↓↓↓

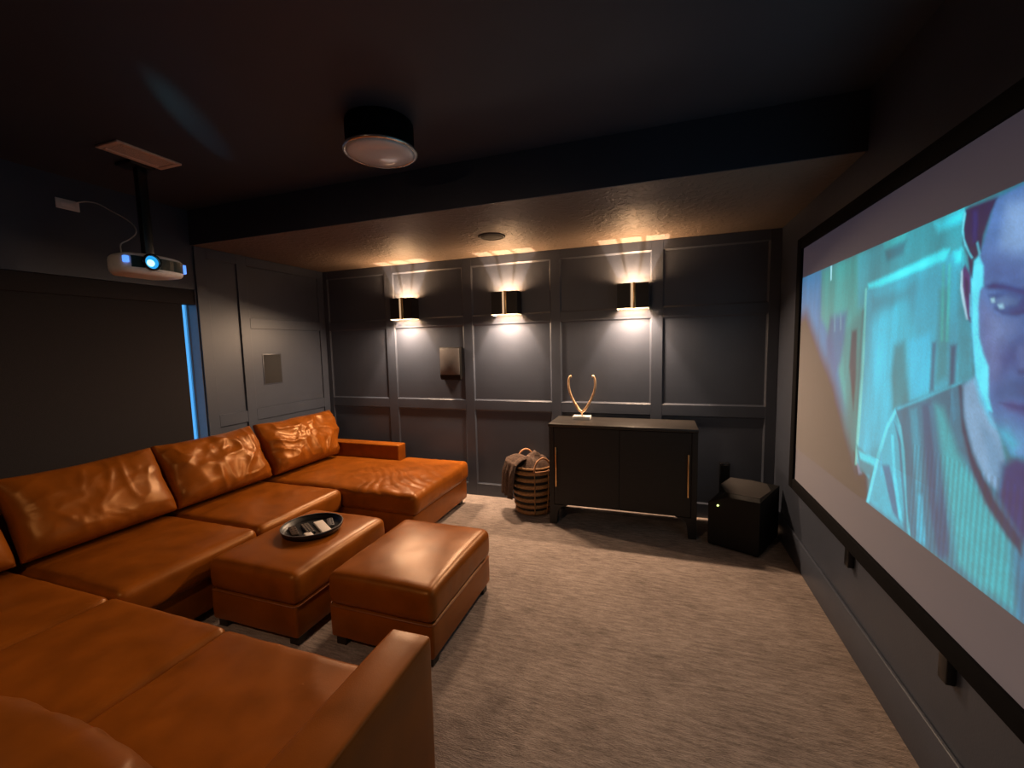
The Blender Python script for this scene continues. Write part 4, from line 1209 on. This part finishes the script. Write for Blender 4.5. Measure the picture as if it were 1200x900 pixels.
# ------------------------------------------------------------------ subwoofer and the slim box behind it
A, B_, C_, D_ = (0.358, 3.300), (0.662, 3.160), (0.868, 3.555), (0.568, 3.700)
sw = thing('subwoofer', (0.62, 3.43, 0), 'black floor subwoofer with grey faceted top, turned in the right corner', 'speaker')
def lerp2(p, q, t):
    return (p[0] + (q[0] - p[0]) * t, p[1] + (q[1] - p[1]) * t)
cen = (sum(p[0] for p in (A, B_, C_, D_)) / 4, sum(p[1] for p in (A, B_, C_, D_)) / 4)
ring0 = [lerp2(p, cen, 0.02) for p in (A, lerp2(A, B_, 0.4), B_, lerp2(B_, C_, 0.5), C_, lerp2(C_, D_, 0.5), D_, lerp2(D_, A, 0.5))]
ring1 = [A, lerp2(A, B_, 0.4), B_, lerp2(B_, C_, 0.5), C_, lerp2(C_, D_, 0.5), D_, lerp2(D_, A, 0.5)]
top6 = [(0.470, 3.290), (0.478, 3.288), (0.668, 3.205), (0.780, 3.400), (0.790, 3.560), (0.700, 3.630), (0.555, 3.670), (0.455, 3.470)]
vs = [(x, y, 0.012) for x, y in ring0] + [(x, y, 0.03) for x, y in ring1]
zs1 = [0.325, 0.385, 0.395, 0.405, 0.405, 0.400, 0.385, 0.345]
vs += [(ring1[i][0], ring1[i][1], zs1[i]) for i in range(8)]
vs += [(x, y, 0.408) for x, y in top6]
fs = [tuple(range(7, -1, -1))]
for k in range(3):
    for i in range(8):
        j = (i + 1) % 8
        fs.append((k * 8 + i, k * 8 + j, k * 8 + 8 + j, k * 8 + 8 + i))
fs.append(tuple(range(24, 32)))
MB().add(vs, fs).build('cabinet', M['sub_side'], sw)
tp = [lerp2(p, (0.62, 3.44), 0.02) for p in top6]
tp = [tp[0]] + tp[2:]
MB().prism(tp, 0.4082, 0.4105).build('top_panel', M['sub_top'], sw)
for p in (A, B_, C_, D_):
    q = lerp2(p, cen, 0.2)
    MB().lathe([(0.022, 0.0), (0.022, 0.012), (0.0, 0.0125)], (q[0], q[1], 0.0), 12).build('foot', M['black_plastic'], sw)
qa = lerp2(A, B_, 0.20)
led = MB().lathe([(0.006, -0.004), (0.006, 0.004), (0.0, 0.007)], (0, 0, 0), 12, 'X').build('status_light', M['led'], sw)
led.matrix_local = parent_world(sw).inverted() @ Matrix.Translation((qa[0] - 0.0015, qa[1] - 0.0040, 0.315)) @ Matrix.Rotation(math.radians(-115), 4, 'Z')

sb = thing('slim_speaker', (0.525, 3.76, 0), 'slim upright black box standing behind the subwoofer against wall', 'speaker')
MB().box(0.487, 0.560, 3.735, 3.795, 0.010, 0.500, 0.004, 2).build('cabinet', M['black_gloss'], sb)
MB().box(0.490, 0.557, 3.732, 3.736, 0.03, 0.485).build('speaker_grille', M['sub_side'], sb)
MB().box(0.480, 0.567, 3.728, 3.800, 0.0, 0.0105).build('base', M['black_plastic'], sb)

↑↑↑

**Task prompt**
Write the listing out a second time exactly, dropping all images.

**Problem solution**
The Blender Python script for this scene continues. Write part 4, from line 1209 on. This part finishes the script. Write for Blender 4.5. Measure the picture as if it were 1200x900 pixels.
# ------------------------------------------------------------------ subwoofer and the slim box behind it
A, B_, C_, D_ = (0.358, 3.300), (0.662, 3.160), (0.868, 3.555), (0.568, 3.700)
sw = thing('subwoofer', (0.62, 3.43, 0), 'black floor subwoofer with grey faceted top, turned in the right corner', 'speaker')
def lerp2(p, q, t):
    return (p[0] + (q[0] - p[0]) * t, p[1] + (q[1] - p[1]) * t)
cen = (sum(p[0] for p in (A, B_, C_, D_)) / 4, sum(p[1] for p in (A, B_, C_, D_)) / 4)
ring0 = [lerp2(p, cen, 0.02) for p in (A, lerp2(A, B_, 0.4), B_, lerp2(B_, C_, 0.5), C_, lerp2(C_, D_, 0.5), D_, lerp2(D_, A, 0.5))]
ring1 = [A, lerp2(A, B_, 0.4), B_, lerp2(B_, C_, 0.5), C_, lerp2(C_, D_, 0.5), D_, lerp2(D_, A, 0.5)]
top6 = [(0.470, 3.290), (0.478, 3.288), (0.668, 3.205), (0.780, 3.400), (0.790, 3.560), (0.700, 3.630), (0.555, 3.670), (0.455, 3.470)]
vs = [(x, y, 0.012) for x, y in ring0] + [(x, y, 0.03) for x, y in ring1]
zs1 = [0.325, 0.385, 0.395, 0.405, 0.405, 0.400, 0.385, 0.345]
vs += [(ring1[i][0], ring1[i][1], zs1[i]) for i in range(8)]
vs += [(x, y, 0.408) for x, y in top6]
fs = [tuple(range(7, -1, -1))]
for k in range(3):
    for i in range(8):
        j = (i + 1) % 8
        fs.append((k * 8 + i, k * 8 + j, k * 8 + 8 + j, k * 8 + 8 + i))
fs.append(tuple(range(24, 32)))
MB().add(vs, fs).build('cabinet', M['sub_side'], sw)
tp = [lerp2(p, (0.62, 3.44), 0.02) for p in top6]
tp = [tp[0]] + tp[2:]
MB().prism(tp, 0.4082, 0.4105).build('top_panel', M['sub_top'], sw)
for p in (A, B_, C_, D_):
    q = lerp2(p, cen, 0.2)
    MB().lathe([(0.022, 0.0), (0.022, 0.012), (0.0, 0.0125)], (q[0], q[1], 0.0), 12).build('foot', M['black_plastic'], sw)
qa = lerp2(A, B_, 0.20)
led = MB().lathe([(0.006, -0.004), (0.006, 0.004), (0.0, 0.007)], (0, 0, 0), 12, 'X').build('status_light', M['led'], sw)
led.matrix_local = parent_world(sw).inverted() @ Matrix.Translation((qa[0] - 0.0015, qa[1] - 0.0040, 0.315)) @ Matrix.Rotation(math.radians(-115), 4, 'Z')

sb = thing('slim_speaker', (0.525, 3.76, 0), 'slim upright black box standing behind the subwoofer against wall', 'speaker')
MB().box(0.487, 0.560, 3.735, 3.795, 0.010, 0.500, 0.004, 2).build('cabinet', M['black_gloss'], sb)
MB().box(0.490, 0.557, 3.732, 3.736, 0.03, 0.485).build('speaker_grille', M['sub_side'], sb)
MB().box(0.480, 0.567, 3.728, 3.800, 0.0, 0.0105).build('base', M['black_plastic'], sb)